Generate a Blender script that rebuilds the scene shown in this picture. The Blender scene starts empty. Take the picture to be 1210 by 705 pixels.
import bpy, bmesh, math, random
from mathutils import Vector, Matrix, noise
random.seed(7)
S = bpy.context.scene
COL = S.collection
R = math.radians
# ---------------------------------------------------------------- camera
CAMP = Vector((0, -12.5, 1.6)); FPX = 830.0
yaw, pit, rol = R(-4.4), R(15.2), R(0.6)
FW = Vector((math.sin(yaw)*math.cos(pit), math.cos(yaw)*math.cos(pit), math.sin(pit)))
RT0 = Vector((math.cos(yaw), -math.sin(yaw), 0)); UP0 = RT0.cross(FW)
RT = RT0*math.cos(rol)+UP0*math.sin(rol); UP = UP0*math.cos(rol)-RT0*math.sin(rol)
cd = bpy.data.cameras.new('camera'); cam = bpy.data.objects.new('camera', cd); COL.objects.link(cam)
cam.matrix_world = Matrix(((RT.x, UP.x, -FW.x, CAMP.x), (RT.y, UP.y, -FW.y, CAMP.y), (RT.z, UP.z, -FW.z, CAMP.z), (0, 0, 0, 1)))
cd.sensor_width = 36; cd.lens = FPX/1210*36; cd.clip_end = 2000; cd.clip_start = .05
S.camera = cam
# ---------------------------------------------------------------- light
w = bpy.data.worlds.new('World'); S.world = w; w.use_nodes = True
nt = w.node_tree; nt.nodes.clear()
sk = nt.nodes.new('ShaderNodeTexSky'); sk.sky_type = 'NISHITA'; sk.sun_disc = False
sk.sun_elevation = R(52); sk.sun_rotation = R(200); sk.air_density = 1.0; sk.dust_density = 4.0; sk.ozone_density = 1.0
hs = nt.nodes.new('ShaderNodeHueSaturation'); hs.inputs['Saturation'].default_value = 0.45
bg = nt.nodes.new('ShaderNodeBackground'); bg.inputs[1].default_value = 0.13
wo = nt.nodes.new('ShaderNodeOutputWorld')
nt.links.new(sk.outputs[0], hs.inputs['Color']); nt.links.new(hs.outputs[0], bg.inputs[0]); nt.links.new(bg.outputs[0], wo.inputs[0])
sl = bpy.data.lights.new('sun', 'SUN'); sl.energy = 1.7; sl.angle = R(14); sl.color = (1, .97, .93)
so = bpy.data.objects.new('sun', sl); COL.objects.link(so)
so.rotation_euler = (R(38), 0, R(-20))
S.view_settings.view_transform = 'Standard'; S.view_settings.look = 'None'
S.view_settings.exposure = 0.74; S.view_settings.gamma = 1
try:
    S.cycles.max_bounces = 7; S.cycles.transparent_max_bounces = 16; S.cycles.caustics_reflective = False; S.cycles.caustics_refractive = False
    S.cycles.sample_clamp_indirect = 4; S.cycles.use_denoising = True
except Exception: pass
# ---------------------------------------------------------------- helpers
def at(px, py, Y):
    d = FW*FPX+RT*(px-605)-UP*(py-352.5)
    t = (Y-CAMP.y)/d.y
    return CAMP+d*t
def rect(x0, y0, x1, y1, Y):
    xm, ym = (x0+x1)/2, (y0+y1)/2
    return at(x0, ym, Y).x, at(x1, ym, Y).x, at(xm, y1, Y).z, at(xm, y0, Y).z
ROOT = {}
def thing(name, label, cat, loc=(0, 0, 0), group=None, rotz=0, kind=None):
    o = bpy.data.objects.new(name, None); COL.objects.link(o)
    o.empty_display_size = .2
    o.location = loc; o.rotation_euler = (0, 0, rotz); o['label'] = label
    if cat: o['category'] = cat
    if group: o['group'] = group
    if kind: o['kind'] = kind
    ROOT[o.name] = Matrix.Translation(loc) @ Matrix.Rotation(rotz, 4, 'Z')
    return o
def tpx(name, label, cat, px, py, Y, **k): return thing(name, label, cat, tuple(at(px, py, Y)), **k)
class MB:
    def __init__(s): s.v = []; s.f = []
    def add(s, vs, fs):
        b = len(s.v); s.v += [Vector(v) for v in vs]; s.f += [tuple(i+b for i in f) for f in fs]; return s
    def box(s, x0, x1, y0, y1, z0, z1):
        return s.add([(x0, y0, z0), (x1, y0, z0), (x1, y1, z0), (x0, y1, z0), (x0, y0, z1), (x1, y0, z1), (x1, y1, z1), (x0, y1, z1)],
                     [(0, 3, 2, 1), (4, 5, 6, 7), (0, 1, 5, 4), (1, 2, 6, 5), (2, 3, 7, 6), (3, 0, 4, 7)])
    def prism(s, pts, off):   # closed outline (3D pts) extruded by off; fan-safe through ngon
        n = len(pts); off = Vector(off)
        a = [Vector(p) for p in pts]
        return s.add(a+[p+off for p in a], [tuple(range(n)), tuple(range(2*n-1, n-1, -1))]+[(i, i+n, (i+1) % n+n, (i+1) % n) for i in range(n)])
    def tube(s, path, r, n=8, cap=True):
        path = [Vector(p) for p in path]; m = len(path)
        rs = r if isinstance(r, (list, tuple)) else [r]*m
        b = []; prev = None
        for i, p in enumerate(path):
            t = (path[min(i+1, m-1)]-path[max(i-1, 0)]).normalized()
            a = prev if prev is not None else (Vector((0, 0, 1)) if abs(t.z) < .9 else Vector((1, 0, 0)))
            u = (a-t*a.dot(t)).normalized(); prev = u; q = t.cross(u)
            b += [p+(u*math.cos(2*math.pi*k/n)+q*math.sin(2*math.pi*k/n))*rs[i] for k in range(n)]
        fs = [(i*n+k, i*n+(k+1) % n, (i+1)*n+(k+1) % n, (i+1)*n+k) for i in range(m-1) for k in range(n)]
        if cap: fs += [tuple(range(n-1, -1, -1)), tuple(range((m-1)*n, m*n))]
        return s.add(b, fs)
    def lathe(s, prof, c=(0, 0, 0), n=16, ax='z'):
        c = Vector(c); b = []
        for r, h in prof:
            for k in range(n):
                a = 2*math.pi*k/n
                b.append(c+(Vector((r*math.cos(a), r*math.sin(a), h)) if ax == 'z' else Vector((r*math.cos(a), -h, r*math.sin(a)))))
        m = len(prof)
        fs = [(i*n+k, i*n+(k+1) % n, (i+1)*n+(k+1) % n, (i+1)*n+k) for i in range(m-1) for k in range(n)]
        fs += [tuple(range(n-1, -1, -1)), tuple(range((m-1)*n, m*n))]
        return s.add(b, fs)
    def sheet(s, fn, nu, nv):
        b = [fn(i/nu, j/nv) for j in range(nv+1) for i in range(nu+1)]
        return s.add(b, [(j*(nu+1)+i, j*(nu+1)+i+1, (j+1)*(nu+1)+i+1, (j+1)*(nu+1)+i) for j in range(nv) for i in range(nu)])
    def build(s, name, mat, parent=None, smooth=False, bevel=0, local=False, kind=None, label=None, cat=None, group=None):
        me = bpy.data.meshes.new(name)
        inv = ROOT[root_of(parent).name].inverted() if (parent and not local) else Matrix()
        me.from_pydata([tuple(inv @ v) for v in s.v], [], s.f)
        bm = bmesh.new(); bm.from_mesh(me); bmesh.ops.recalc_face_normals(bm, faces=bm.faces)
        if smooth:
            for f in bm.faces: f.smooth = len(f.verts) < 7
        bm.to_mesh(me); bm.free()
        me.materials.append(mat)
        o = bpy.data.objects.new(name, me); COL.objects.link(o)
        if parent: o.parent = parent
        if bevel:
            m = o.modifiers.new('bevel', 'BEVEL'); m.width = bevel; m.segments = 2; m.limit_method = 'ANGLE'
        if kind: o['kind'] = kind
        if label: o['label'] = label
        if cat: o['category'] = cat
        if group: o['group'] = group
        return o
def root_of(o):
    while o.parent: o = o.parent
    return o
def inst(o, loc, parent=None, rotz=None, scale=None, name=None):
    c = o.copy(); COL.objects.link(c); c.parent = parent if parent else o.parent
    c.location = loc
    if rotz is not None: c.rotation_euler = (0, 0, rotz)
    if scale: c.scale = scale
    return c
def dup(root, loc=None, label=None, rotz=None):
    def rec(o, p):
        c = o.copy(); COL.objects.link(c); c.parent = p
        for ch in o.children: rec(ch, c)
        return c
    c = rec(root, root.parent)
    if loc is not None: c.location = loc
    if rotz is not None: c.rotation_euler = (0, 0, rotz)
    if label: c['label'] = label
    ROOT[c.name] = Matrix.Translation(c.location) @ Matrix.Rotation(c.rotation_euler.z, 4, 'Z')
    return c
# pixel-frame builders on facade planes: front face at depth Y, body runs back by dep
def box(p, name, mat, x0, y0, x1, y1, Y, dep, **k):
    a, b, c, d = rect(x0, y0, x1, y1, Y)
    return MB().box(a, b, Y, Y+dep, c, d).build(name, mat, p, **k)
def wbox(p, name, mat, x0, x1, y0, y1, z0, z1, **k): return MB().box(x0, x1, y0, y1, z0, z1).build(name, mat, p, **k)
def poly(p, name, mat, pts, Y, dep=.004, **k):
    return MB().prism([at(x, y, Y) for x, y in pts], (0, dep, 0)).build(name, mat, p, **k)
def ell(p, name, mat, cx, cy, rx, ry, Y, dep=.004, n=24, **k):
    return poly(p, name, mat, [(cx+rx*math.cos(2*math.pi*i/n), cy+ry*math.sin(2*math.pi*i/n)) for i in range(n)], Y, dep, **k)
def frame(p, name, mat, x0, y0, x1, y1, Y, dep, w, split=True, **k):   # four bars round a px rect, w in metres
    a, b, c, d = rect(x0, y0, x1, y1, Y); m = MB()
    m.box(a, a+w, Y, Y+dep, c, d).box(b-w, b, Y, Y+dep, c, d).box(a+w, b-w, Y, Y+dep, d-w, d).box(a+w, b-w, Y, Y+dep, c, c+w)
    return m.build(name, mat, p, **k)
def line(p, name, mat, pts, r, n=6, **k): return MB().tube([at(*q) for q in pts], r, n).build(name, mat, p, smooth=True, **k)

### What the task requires
Count the lines above that contain the word "scene", and reply with only that number.

### Written answer
2